Another way of assessing the strictness of policies is to find out whether ESG clauses are written into covenants. “A lot of our strength comes from our covenants,” says Cutter. Covenants used by White Oak include requiring the borrower to monitor any environmental obligations. The firm also places prohibitions on “a material adverse effect”, where a company changes its business in a way that means it is no longer in compliance with the ESG terms in the contract.

However, this is easier in the non-sponsored SME market, on which White Oak is focused, than it is for larger sponsored deals. Nathalie Sadler, associate at law firm Dechert in London, advises funds that generally do sponsored deals, where lenders are under pressure to ease documentation terms. For her, it’s a different picture: “Whilst there is some increased discussion about ESG covenants in loan documents, we understand that there is minimal uptake in practice, which may well be a reflection of where the market is overall on covenants.”

The acid test is whether private debt funds are willing to call in loans if a borrower breaches the terms of an ESG covenant. No one interviewed by Private Debt Investor was able to identify a case where this had happened.

Although Kartesia has never done this, De Maesschalck points out that no company has yet breached the ESG terms in its loan agreements. She also says she is sure that the firm’s investment committee would be prepared to exit an existing loan for ESG reasons.

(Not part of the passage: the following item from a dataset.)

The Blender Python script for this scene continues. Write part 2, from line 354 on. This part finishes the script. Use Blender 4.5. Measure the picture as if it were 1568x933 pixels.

Direct lenders are clearly becoming fussier about ESG, but where does that leave investors in special situations and distressed assets? Can they take advantage of the situation by lending to sectors unloved and rejected by direct lenders on ESG grounds, albeit for a higher cost of capital? Chris Gardner, a partner specialising in private funds at Dechert, says: “As some investors shy away from borrowers with less ESG compliance, others will step into that gap.”